July 12, 2008

DREAM Again...


Everyone has dreams. But sometimes, they become forgotten dreams... maybe because of the time waiting for them to happen, maybe because they grew tired of waiting or doing everything to make it happen. However, to no avail, nothing happens.

Me? I have great dreams! A few months back, I still have them in my heart. But somehow, tired of giving it a fight!

After spending time again with God... I've had the conviction that God would want me to dream again, dream great dreams for Him.. attempt great things for Him and expect great things from Him.

I've first heard of the Dreamer's Manifesto by Jordan Sebastian, May 2007 when Dr. Jun Vencer included it in his teachings... and so it goes...



I will dream, I will dream BIG and AMAZING and SPECTACULAR and AWESOME DREAMS.


I will live my dreams. And not compromise for the sake of security or safety or comfort.


I will jump out of my comfort zone and embrace change. CHANGE, whom I fear. CHANGE, whom I dread.


I will seek to live beyond what I can. BELIEVING that the GOD whom I trust is MUCH, MUCH BIGGER. And GREATER than any obstacle I may face.


I will face my fear. I will STOP running away from it and TURN AROUND.


I SURRENDER. I SURRENDER to my GREAT DESTINY, knowing deep in my heart I AM DESTINED for EXCELLENCE. I AM DESTINED for GREATNESS.
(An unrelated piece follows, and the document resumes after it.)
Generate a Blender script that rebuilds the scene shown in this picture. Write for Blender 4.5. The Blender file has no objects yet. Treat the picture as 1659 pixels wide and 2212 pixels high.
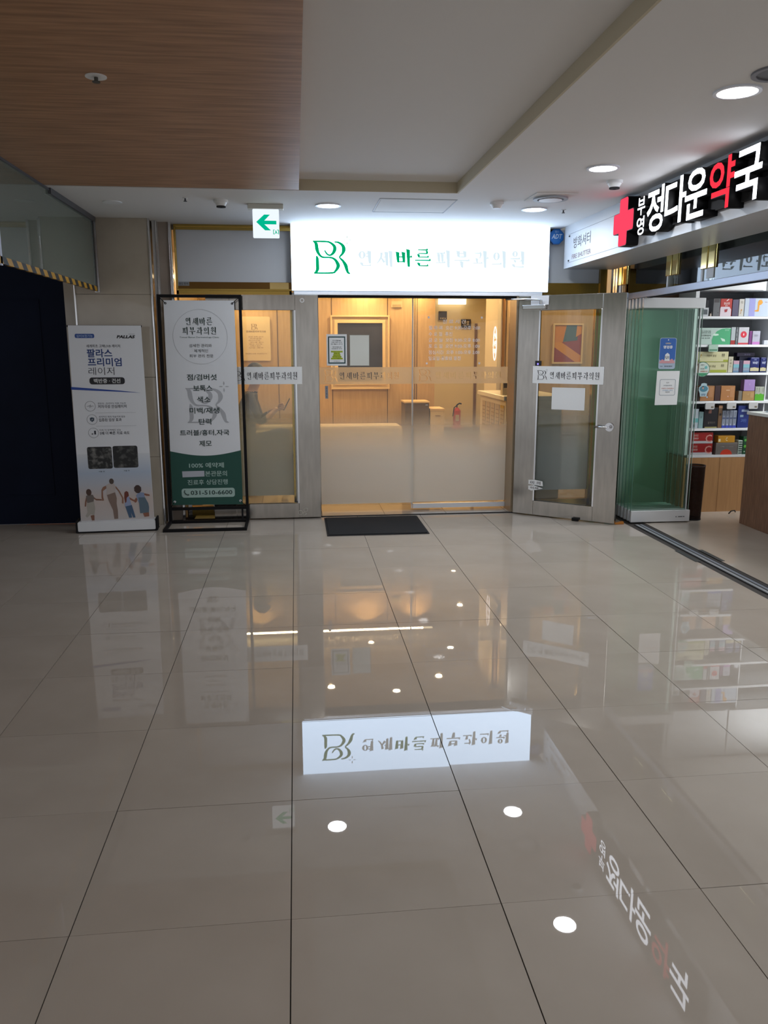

Not mediocrity. Not conformity. Not in arrogance, but with the MANTLE OF HUMILITY placed upon me.


Because this is not about me. This is ABOUT GOD.


And I will do all this not in TEN years from now, when I am free. Not FIVE years from now, when I have the money. Not ONE year from now, when I am steady. Not ONE week from now, when I know how. Not even TOMORROW because tomorrow is far from now.


I will LIVE MY DREAMS NOW and I will ACT NOW.

It's time to dream again. It's time to act on my dreams again.